── Supplied material ──

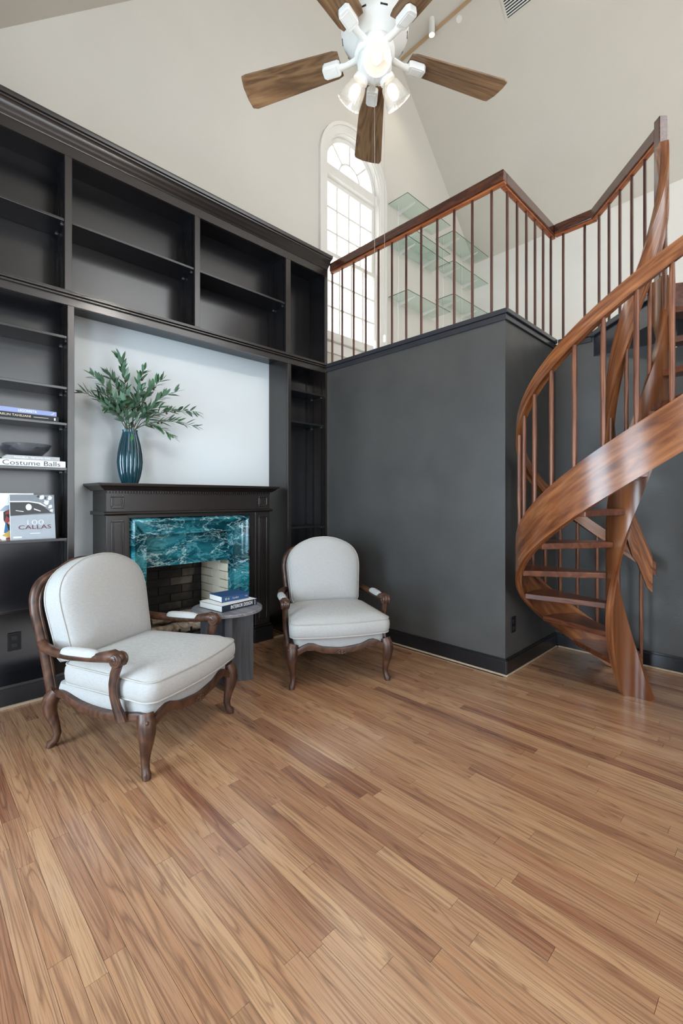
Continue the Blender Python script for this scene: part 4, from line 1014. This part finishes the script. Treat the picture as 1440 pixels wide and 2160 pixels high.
for x, y, zb in ((.0, .0, -1.29), (.047, .02, -1.255)):
    # pull chains hang straight down to small pendants
    mb = MB().tube([(x, y, -.06 if x else -.072), (x, y, zb)], .0009, 5); c = fp_(mb, 'pull_chain', M_metal, 60)
    mb = MB().lathe([(.002, 0), (.006, -.004), (.007, -.03), (.003, -.036)], 10, (x, y, zb)); fp_(mb, 'chain_pendant', M_white, 50, c)

# ------------------------------------------------------------------ track light, sprinkler, vent on the sloped ceiling
nrm = Vector((0, -1, -1)).normalized()    # into the room
def on_slope(x, y): return Vector((x, y, 8.392-y))
tk = thing('track_light', 'slim bronze track light with one lit white cylinder spot', 'track light', tuple(on_slope(.2, 1.525)))
T = frame(on_slope(0, 1.525)+nrm*.001, (1, 0, 0), Vector((1, 0, 0)).cross(nrm) * -1)
def tf(mb): return mb.xf(T)
zdir = 1 if (T.to_3x3() @ Vector((0, 0, 1))).dot(nrm) > 0 else -1
mb = tf(MB().box(-.26, 2.6, -.017, .017, 0, zdir*.022)); mb.build('track', M_brass, tk)
p0 = on_slope(.205, 1.525)+nrm*.03
MB().tube([p0-nrm*.005, p0+Vector((.045, -.05, -.03))], .012, 8).build('stem', M_brass, tk)
hp = p0+Vector((.045, -.05, .10))
MB().lathe([(.02, .0), (.036, 0), (.036, -.19), (.033, -.19), (.033, -.175), (.005, -.175)], 24, tuple(hp)).build('spot_head', M_white, tk, 40)
MB().lathe([(.004, -.180), (.031, -.180), (.031, -.176), (.004, -.176)], 20, tuple(hp)).build('lens', M_spot, tk)
sl = bpy.data.lights.new('track_spot', 'SPOT'); sl.energy = 25; sl.color = (1, .88, .72); sl.spot_size = R(100); sl.spot_blend = .6; sl.shadow_soft_size = .03
so = bpy.data.objects.new('track_spot', sl); COL.objects.link(so); so.parent = tk; so.location = hp+Vector((0, 0, -.20))-WO[tk]; so.rotation_euler = (R(-10), 0, 0)
sp = thing('sprinkler_cap', 'small white concealed sprinkler cap on the sloped ceiling', 'sprinkler', tuple(on_slope(.542, 1.576)))
Q = frame(on_slope(.542, 1.576), (1, 0, 0), Vector((1, 0, 0)).cross(nrm)); zs = 1 if (Q.to_3x3() @ Vector((0, 0, 1))).dot(nrm) > 0 else -1
for nm, pr_, m in (('ring', [(.022, .0005), (.036, .0005), (.034, .006), (.024, .006)], M_trimw), ('disc', [(.002, .0005), (.017, .0005), (.017, .004), (.002, .004)], M_gedge)):
    mb = MB().lathe([(r, zs*z) for r, z in pr_], 20); mb.xf(Q); mb.build(nm, m, sp, 30)
vt = thing('ceiling_vent', 'white slatted air vent on the sloped ceiling', 'vent', tuple(on_slope(1.2, 1.6)))
V = frame(on_slope(1.03, 1.785), (1, 0, 0), Vector((0, -1, 1))); vz = 1 if (V.to_3x3() @ Vector((0, 0, 1))).dot(nrm) > 0 else -1
VW, VH = .62, .34
def vb(x0, x1, y0, y1, z0, z1): mb = MB().box(x0, x1, y0, y1, min(vz*z0, vz*z1), max(vz*z0, vz*z1)); mb.xf(V); return mb
vb(0, VW, 0, VH, .0005, .0015).build('duct_opening', M_black, vt)
for a in ((-.025, 0, -.025, VH+.025), (VW, VW+.025, -.025, VH+.025), (0, VW, -.025, 0), (0, VW, VH, VH+.025)): vb(*a, .0005, .008).build('frame', M_ceil, vt)
for i in range(14): vb(.002, VW-.002, .010+i*.024, .021+i*.024, .003, .008).build('slat', M_trimw, vt)
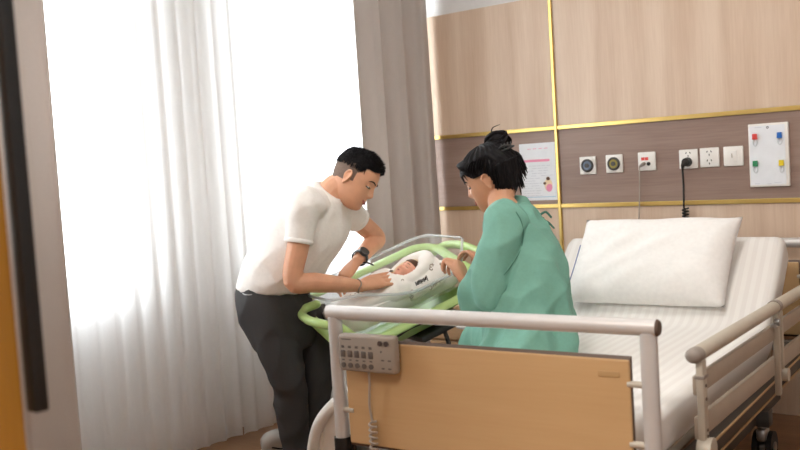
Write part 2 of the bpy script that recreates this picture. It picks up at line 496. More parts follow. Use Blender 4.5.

───

* _Stated exercise_:
Copy all lines of the listing above that contain the string "picture".

* _Response_:
Continue the Blender Python script for this scene: part 4, from line 1014. This part finishes the script. Treat the picture as 1440 pixels wide and 2160 pixels high.
Write part 2 of the bpy script that recreates this picture. It picks up at line 496. More parts follow. Use Blender 4.5.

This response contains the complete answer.